Другой ряд ассоциаций, как можно думать, был подсказан Жуковским. В 1838 году в «Современнике», в одном томе с лермонтовской «Казначейшей», печаталось его «Письмо из Швеции» – плод реальных впечатлений, преобразованных в полупародийную литературную новеллу. Жуковский рассказывал, как в замке Грипсгольм ему отвели для ночлега комнату, посещаемую привидениями, и как «образчик» их он усмотрел в некоей замковой «гостье», избравшей его предметом своего особого внимания, – это была «бледная фигура с оловянными глазами, которые тускло светились сквозь очки, надвинутые на длинный нос»; она ушла так «тихо и медленно, что, казалось, не шла, а веяла». Он заканчивал свой рассказ описанием глубокой ночной тишины в его комнате, от которой шел узкий каменный коридор, веявший «сыростию могилы»; на потайной двери висел портрет, «на который нельзя взглянуть не содрогнувшись: лицо как будто какого-то старика – но какие черты его? и видишь их, и нет; зато поражают тебя глаза, в которых явственны одни только белки, и эти белки как будто кружатся и все за тобой следуют». В этом письме есть еще одна точка сближения со «Штоссом»: оно обрывается на кульминации напряжения. «Что же? Я подхожу к своей постели… Но мне надобно оставить перо до следующего письма, в котором доскажу, что случилось со мною в замке Грипсгольме»47.

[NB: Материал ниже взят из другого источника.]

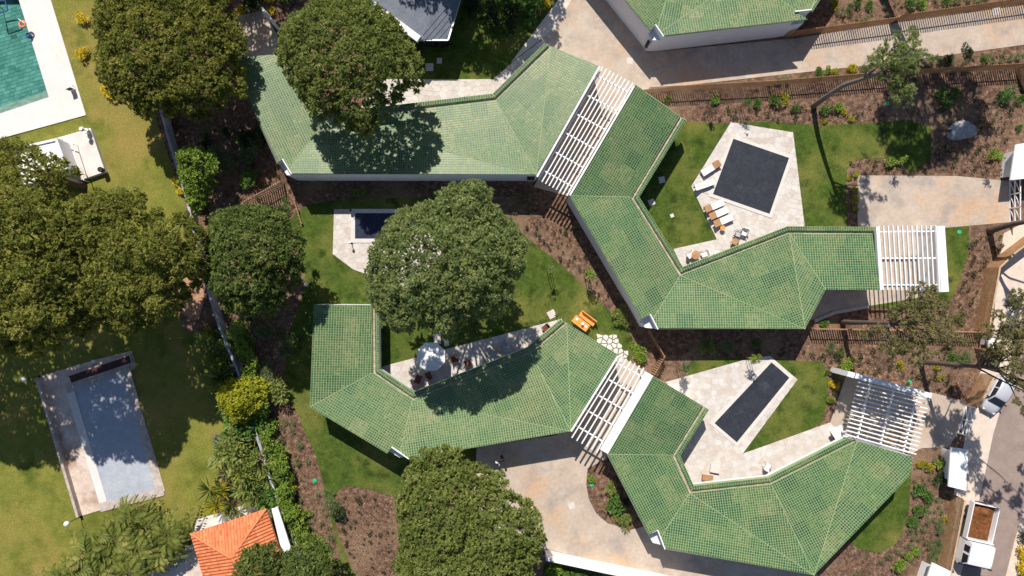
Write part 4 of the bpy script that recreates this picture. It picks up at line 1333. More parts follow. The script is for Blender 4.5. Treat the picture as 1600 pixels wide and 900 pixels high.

Любопытно, что и та и другая сцены – бытовые, анекдотические и связанные с реальными лицами. То, что «Штосс» соприкасается с ними, вряд ли случайно. Как мы пытались показать выше, повесть Лермонтова намеренно обнаруживает свою связь с бытовой, внелитературной сферой, с устным кружковым анекдотом, – ив этом заключается часть ее литературного задания. Элемент пародийного снижения, заключенный в рассказе Жуковского, также оказывался близок лермонтовскому замыслу, и, можно думать, Лермонтов им воспользовался.
Вместе с тем, как и очерк Жуковского, «Штосс» далеко перерастал рамки устной новеллы и впитывал в себя литературные мотивы, подвергшиеся трансформации. Часть их, как мы имели случай заметить, ведет к ранней прозе Лермонтова. Физический облик привидения – «серые мутные глаза, обведенные красной каймою», глядящие «прямо без цели» (VI, 362,363), – отчасти напоминает портрет старухи нищенки в «Вадиме» (глаза ее – «два серые кружка, прыгающие в узких щелях, обведенных красными каймами»; VI, 55). Фигура его во время волнения «изменялась ежеминутно, он делался то выше, то толще, то почти совсем съеживался» (VI, 363), – так происходило с гротескным «принцем пьявок» в гофмановском «Повелителе блох», и таким же образом, даже текстуально близко, описан призрак в «Саламандре» Одоевского: тень, похожая на человеческую фигуру, образ которой «беспрестанно изменялся», меняя свою форму; «тут было подобие головы, рук, которые то вытягивались, то сжимались, как фигуры на оптических картинах, известных под названием, аморфозных“»48. Но призрак у Лермонтова не бесплотен; его гротескно-натуралистическое изображение противостоит изображению Одоевского и скорее ближе к тому, какое давал Жуковский: «бледное и длинное» неподвижное лицо, «серые мутные» глаза вызывают в памяти облик унылой особы из замка Грипсгольм, с ее длинным носом и «оловянными» глазами. Как и в других случаях, Лермонтов свободно объединяет разные источники и параллели, растворяющиеся в общей амальгаме; господствующая тональность изображения – ироническая и гротескно-натуралистическая, перерастающая затем в «жуткую». Лугин «столбенеет» под «магнетическим влиянием» глаз старика (VI, 364), однако особенность ситуации в том, что выходец с того света вступает с ним в естественные, бытовые взаимоотношения и самым своим обликом и поведением наполовину принадлежит бытовой сфере.